FBI probe of Trump-Russia ties began 3 months before election
The FBI’s counterintelligence investigation into possible coordination between the Trump campaign and the Russian government, confirmed by FBI director James Comey in congressional testimony Monday, began as early as late July — just weeks after a former British spy briefed bureau agents about evidence he had collected about such ties, sources tell Yahoo News.
Christopher Steele, a former British MI-6 intelligence officer who specialized in Russian operations, had been hired as an investigator by an opposition research firm (initially retained by Trump’s Republican primary opponents and later by supporters of Hillary Clinton). According to one of the sources, it was Steele who first alerted FBI agents on July 5 to evidence he had compiled that advisers to the Trump campaign and Kremlin officials were in contact about the 2016 election.
As first reported by Yahoo News, Steele’s information was taken seriously because he had a pre-existing relationship with the FBI, having worked as a consultant for the FBI’s Eurasian organized crime section, helping to develop information about ties between suspected Russian gangsters and FIFA, the international soccer governing body.
The early contact between Steele and the bureau now appears to have set in motion a chain of events that led to Monday’s extraordinary testimony by Comey that the bureau has been actively investigating possible links between the Trump campaign and the Kremlin since “late July” — or more than three months before Election Day.
“I’ve been authorized by the Department of Justice to confirm that the FBI, as part of our counterintelligence mission, is investigating the Russian government’s efforts to interfere in the 2016 presidential election,” Comey told members of the House Intelligence Committee in a prepared opening statement. “That includes investigating the nature of any links between individuals associated with the Trump campaign and the Russian government, and whether there was any coordination between the campaign and Russia’s efforts.”
Comey’s testimony appeared to stun Republicans on the committee, one of whom, Rep. Mike Turner, R-Ohio, said the existence of the investigation means “there is now a cloud that undermines our system.”

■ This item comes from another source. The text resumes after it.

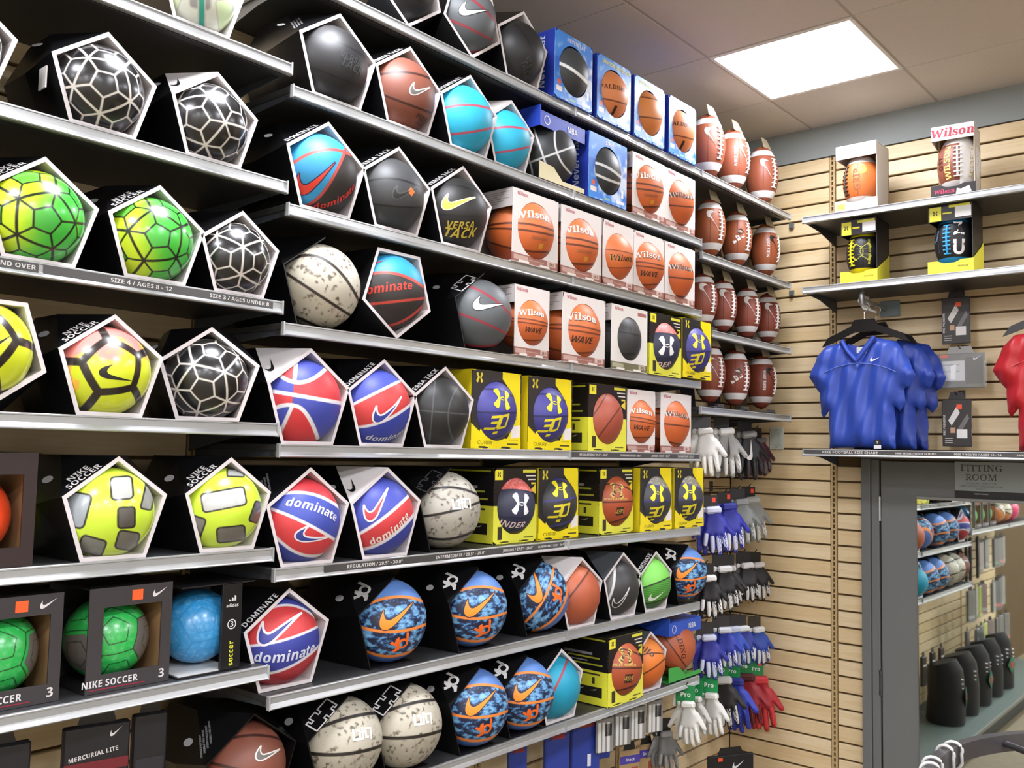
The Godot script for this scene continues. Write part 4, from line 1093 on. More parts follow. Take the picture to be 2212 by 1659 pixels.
# gloves: pair on a header card hung from a hook. body, accent and card colours
func glove_pair(at: Vector3, turn: float, s: float, body: String, accent: String, card: String, label: String, group: String, o := {}) -> void:
	var t := thing("glove_pair", label, "gloves", at, turn, group)
	var g := glove_meshes()
	var ch: float = o.get("card_h", 0.07)
	if card:
		part(t, "header_card", MB.new().box(Vector3(0, -ch * 0.5, 0), Vector3(0.075, ch, 0.004)).mesh(), mat(card, 0.45))
		if o.has("side"):
			part(t, "card_edge", MB.new().box(Vector3(-0.0445, -ch * 0.5, -0.006), Vector3(0.012, ch + 0.01, 0.016), 0.001).mesh(), mat(o.side, 0.6))
			flat_art(t, "lettering", text_tris("Pro", true), Transform3D(Basis.from_scale(Vector3.ONE * 0.018), Vector3(0.0, -ch * 0.45, 0.0026)), mat("d8e0d4", 0.5))
	if o.has("dot"):
		part(t, "price_dot", MB.new().box(Vector3(0.02, -0.02, 0.003), Vector3(0.016, 0.02, 0.001)).mesh(), mat("e8452e", 0.5))
	for k in 2:
		var sd := -1.0 if k == 0 else 1.0
		var h := part(t, "glove", g.hand, mat(body, 0.55))
		h.transform = Transform3D(Basis.from_euler(Vector3(0.0, (0.35 if k == 0 else -0.25) + (PI if k == 0 else 0.0), sd * 0.09)) * Basis.from_scale(Vector3.ONE * s), Vector3(0.012 * sd, -ch + 0.02, 0.016 * sd))
		part(h, "cuff", g.cuff, mat(o.get("cuff", accent), 0.55))
		for i in 4:
			if i != 1 or k == 1: part(h, "finger_stripe", g.finger[i], mat(accent, 0.5))
		if o.has("mark") and k == 1:
			flat_art(h, "emblem", logo("swoosh"), Transform3D(Basis.from_euler(Vector3(0, 0, 1.1)) * Basis.from_scale(Vector3.ONE * 0.085), Vector3(-0.003, -0.075, 0.027)), mat(o.mark, 0.45))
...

It is not a cloud that is likely to be lifted any time soon. Comey said there was no timetable on the probe, that he couldn’t predict how long it would take, and wouldn’t commit to giving any “updates” to the Congress about the status of the probe. When asked directly by Rep. Teri Sewell, D-Ala., “Was Donald Trump under investigation during the campaign?” Comey responded: “I’m not going to answer that.” He added quickly that the members shouldn’t draw any “inferences” from his answer.
The public confirmation of an investigation into possible collusion between the Trump campaign and a foreign government was only one of the many stunning moments during Comey’s testimony. Comey testified that he did not inform congressional leaders about the existence of the probe “until recently” because “of its sensitivity.” Along with NSA director Mike Rogers, who also testified, the FBI director disputed President Trump’s contention in tweets on March 4 that his predecessor, President Barack Obama, had wiretapped him. Both said they had “no information” to support that.
In yet another development likely to anger the White House, a senior Justice Department official confirmed to Yahoo News that Comey received permission to publicly disclose the probe now from acting deputy attorney general Dana Boente, an Obama administration holdover.
Comey presumably made sure to leave the decision to reveal the existence of the investigation up to the Justice Department because of the intense criticism he faced last fall when, in the closing days of the presidential election, he publicly told Congress that the bureau had new evidence in the Hillary Clinton email probe. That disclosure, which some Clinton officials believe cost them the election, was made against the advice of senior Justice Department officials and has since triggered an investigation by the department’s inspector general’s office.
But President Trump’s attorney general, Jeff Sessions, has formally recused himself from investigations of the Trump campaign, in which he played a leading role, and did not participate in the decision about what Comey should say.
That left the call to Boente — a career federal prosecutor who served as Obama’s U.S. attorney in Louisiana and later in northern Virginia. Asked the basis for Boente’s decision, and whether he had consulted others in the department, a senior department official declined to comment about “internal” deliberations.
Comey declined to say what precipitated the probe or to identify which individuals were under investigation for possible links to Moscow. But his acknowledgment that the probe dates to late July means that it began during a hectic month in which one of Trump’s foreign policy advisers, Carter Page, flew to Moscow and, according to Steele’s report to the bureau, allegedly met with senior Kremlin operatives close to President Vladimir Putin. It also came shortly after media reports that Trump campaign officials, during the Republican National Convention, which ended on July 20, changed the GOP platform to remove a plank calling for the U.S. government to provide weapons to Ukrainian forces resisting Russian-backed troops in that country.
Page has repeatedly derided the Steele dossier claims as “fake news,” even writing letters to Comey and the Justice Department to dispute them. Yahoo News reported that the FBI was investigating the Page allegations in September in a story that was the first to disclose the existence of a bureau investigation into any links between the campaign and the Russian government.